Michael Burgess

Michael Burgess is the football and rugby league writer for the Herald on Sunday.

A very Gallic affaire for World Cup France team

French halfback Dimitri Yachvili came in for some harsh criticism after the Japan match. Photo / Getty Images
French halfback Dimitri Yachvili came in for some harsh criticism after the Japan match. Photo / Getty Images

France have got the blues, while the Canucks are red-hot.

Before this Rugby World Cup it would have been hard to imagine this scenario but Les Bleus come into this match under pressure to perform having been squeezed by Japan, while Canada upset Tonga in their first match.

France's struggles on the first weekend were not unique as New Zealand, Australia, South Africa and particularly England failed to impress.

But more than anything it was the manner of the French performance that was most noticed. Cruising at 20-3 after 30 minutes, they allowed Japan back into the match to such an extent that the Brave Blossoms dominated for long periods of the second half.

The threat was extinguished only in the 71st minute.

"You said you wanted to make an impact coming into this World Cup," coach Marc Lievremont was asked after the match.

"Do you think you have done that today?"

"Guess," said the coach brusquely through the nervous translator, "guess what my answer is."

He was more forthcoming the next day: "Our match was littered with loose play, technical mistakes, errors of discipline. Wastefulness in our finishing [and] wastefulness in our organisation."

Halfback Dimitri Yachvili and first five-eighth Francois Trinh-Duc were among those singled out for harsh criticism, as was flanker Imanol Harinordoquy. The players were unimpressed, wondering why the message could not have been delivered in private.

It was a very French drama, played out in public. To add to their woes, first five-eighth David Skrela was invalided out of the tournament.

Frederic Michalak was surprisingly overlooked as a replacement, with Lievremont calling up uncapped Jean-Marc Doussain of Toulouse. Their halves pairing has been a source of constant consternation since 2008, with Trinh-Duc having five number nines inside him in that period.

So we have a divided squad, a disgruntled coach, positional uncertainty, bizarre selections and media sensing blood. Vive la difference.

It's familiar French fare and maybe All Black fans should be worried.

Despite earlier hinting that he would field a 'B' team against New Zealand, maybe Lievremont simply cannot afford a heavy defeat at Eden Park on Saturday.

Lievremont has made 11 changes to his starting XV, with wing Aurélien Rougerie named skipper for the day. Trinh-Duc is retained, with Morgan Parra getting a chance outside him while the mercurial Damien Traille comes in at fullback.

Highly-touted Raphael Lakafia was disappointing at No8 against Japan, so look to Louis Picamoles to take his chance.

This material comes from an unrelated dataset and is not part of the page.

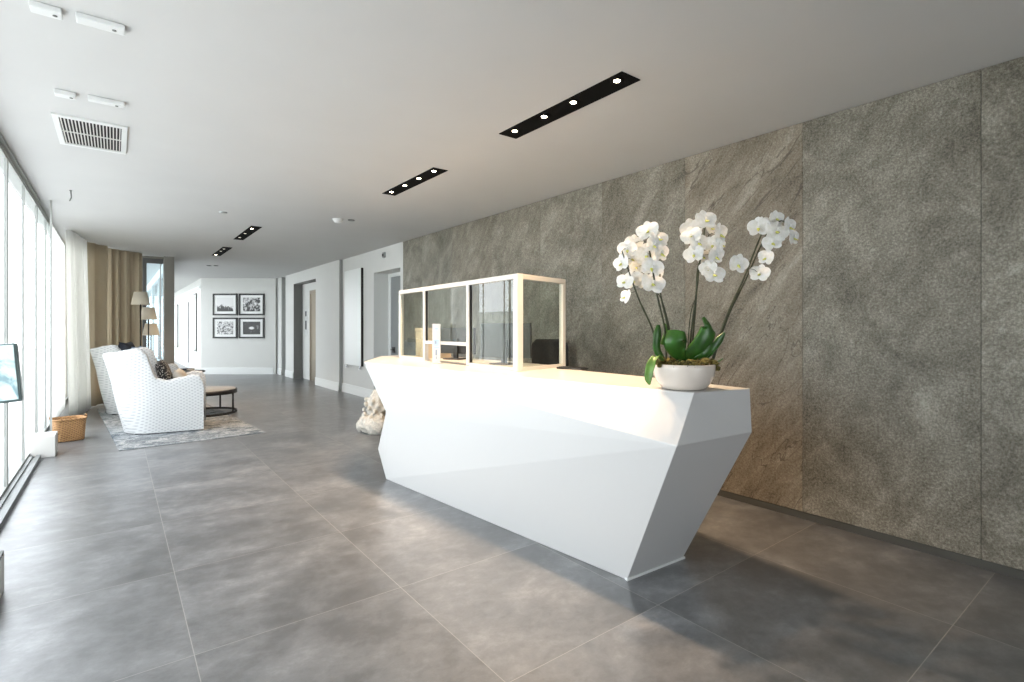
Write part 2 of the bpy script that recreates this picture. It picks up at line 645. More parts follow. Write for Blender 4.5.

Canada impressed in their win over Tonga, mixing clever strategy with tenacity to overcome a significant possession and territory deficit. They will pose more questions of the French midfield defence than Japan did, and offer a stronger physical presence up front.

"All the boys here want is a bit of respect," said fullback James Pritchard. "We only have two full-time professional players and [most of] the rest are amateurs."

"[France] are world-beaters on their day, but they also have bad days like when they were rolled by Italy. We've drawn a line in the sand [on Wednesday] and we can't go back from that performance."

They will also offer a more structured game, which should suit France who will surely bring more of an 80-minute effort than last week.